Oil crept up on Friday after falling a day, as the release of several foreign workers seized in Nigeria's restive oil-producing Niger Delta allayed concerns over further disruptions to its production.
London Brent crude, currently seen as the most representative of global oil prices, was up 13 cents at $66.18 a barrel. It fell 20 cents on Thursday, after the Movement for the Emancipation of the Niger Delta freed eight of the 18 workers seized in three attacks.

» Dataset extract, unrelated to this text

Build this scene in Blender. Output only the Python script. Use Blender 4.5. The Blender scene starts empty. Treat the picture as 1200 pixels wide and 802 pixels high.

US light crude boosted recently by worries over thin gasoline supplies as the summer driving season looms, gained 6 cents to $63.25 a barrel. "There is nothing happening aggressively to push prices up or down at this juncture, but with Nigerian and Iranian issues in the background, prices are still over $60 a barrel," said Gerard Rugby, a Sydney-based consultant from Fuel First Consulting.
Militant attacks in the world's eighth-largest oil exporter, which have escalated in the past year, have shut daily output of about 600,000 barrels, or a fifth of production capacity.
But analysts believe the region's volatility has already been priced into the market. Supply fears also eased after Royal Dutch Shell said on Thursday the Forcados oil export terminal in Nigeria may resume operations in June, more than a year after it was shut by militant attacks.
Shell declined to give a clear date to restore production fully. A restart would add to supply of Nigerian crude, prized by refiners, as it is easy to process into transport fuels.
Brent crude is up around 9 percent this year on geopolitical supply worries, and is trading at a strong $3 premium to US crude, which is weighed down by swollen supplies at its Cussing, Oklahoma delivery point.
Crude storage capacity at Cussing should rise from 40 million barrels now to 50 million barrels by 2009, according to oil major BP Plc, traditionally a large holder of Cussing storage.
Refinery shutdowns in the Midwest and limited pipeline capacity to take crude oil from Cussing to the Gulf Coast are also major factors in US crude's recent weakness.
In Europe, worries over refinery shutdowns in Belgium that created fears over gasoline supply disruption were dispelled after a potential strike in Antwerp was averted. But Asia-Pacific fuel markets could still be tightened by Exxon Mobil Corp's shutdown of a 115,000-bpd crude unit at its Singapore refinery for an indefinite period due to a fire.